В Москве начали появляться первые богатые дети. Это была узкая каста сыновей академиков, известных композиторов. Они одевались только во все заграничное, длинные, похожие на полупальто пиджаки с могучими ватными плечами, яркие попугайские галстуки, вишневые ботинки на каучуковой белой подошве. Длинные волосы были густо смазаны бриолином. Они разъезжали на отцовских машинах и развлекались в обществе манекенщиц. Этот клан получил впоследствии хлесткое прозвище "стиляги". Их манера одеваться, танцевать была своего рода протестом против стандартизации, но протестом карикатурным. Пристанищем стиляг был коктейль-холл на улице Горького. В 1954 году после кровавого преступления в клане "стиляг" коктейль-холл был объявлен "рассадником буржуазного образа жизни" и закрыт. Дружинники вылавливали оставшихся стиляг на танцплощадках и сражались при помощи ножниц со слишком длинными волосами и слишком узкими брюками и строго следили за идеологической выдержанностью танцев. Стиляги исчезли. Но падекатр и краковяк не привились на танцплощадках. Молодежь упрямо танцевала рок-н-ролл.
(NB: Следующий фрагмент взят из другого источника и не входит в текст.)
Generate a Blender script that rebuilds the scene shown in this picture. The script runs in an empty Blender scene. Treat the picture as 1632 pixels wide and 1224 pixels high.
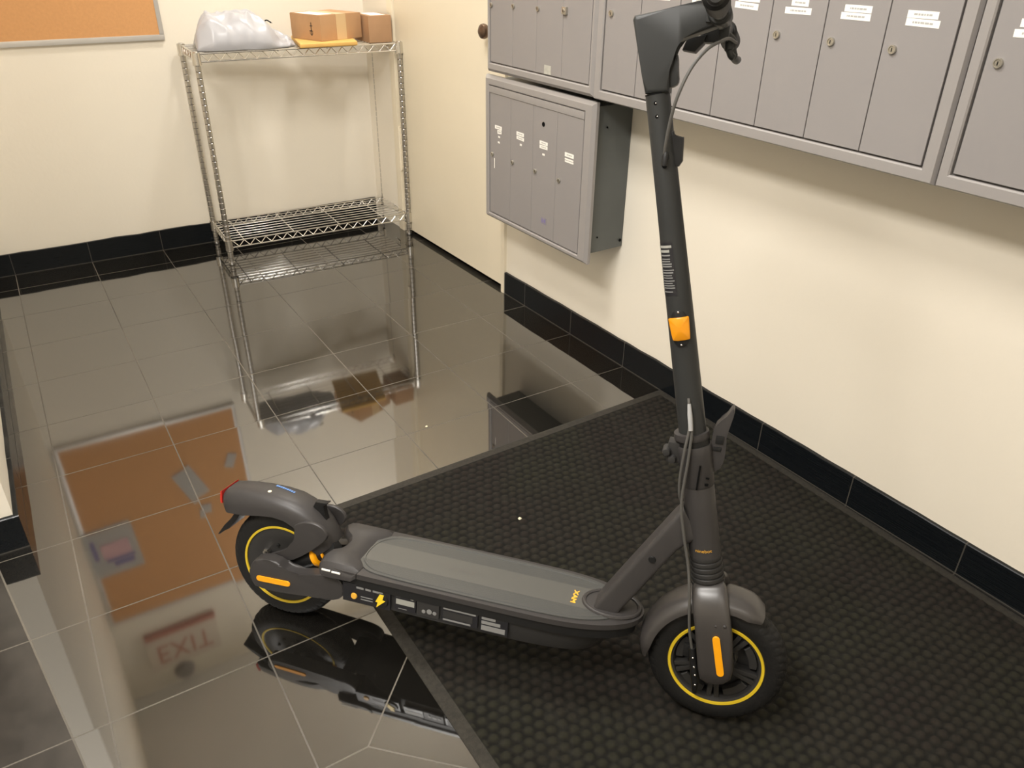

Окончательный перелом во вкусах произошел в 1957 году, во время фестиваля молодежи, когда многотысячные толпы иностранцев впервые хлынули на улицы Москвы, смешиваясь с молодыми москвичами. Когда-то в сатирическом журнале "Крокодил" кока-кола и пепси изображались как "буржуазный яд", теперь бутылки пепси продаются даже в Большом театре, и почти вся московская молодежь ходит в джинсах , если не американского, то социалистического производства, впрочем оставляющего желать лучшего. Джинсомания, впрочем, кажет-

ся, проходит — на первое место выходит вельвет. В Москве один за другом открываются бары, где не очень умело, но делаются напитки, называемые коктейлями. Бывшие когда-то полуподвальными, джазы выступают в больших залах, исполняя западные и собственные мелодии. Москва в сравнении с прошлым стала гораздо менее патриархальной, менее замкнутой. Когда приехала группа "Бонн М", то ажиотаж был настолько велик, что пришлось вызывать конную милицию.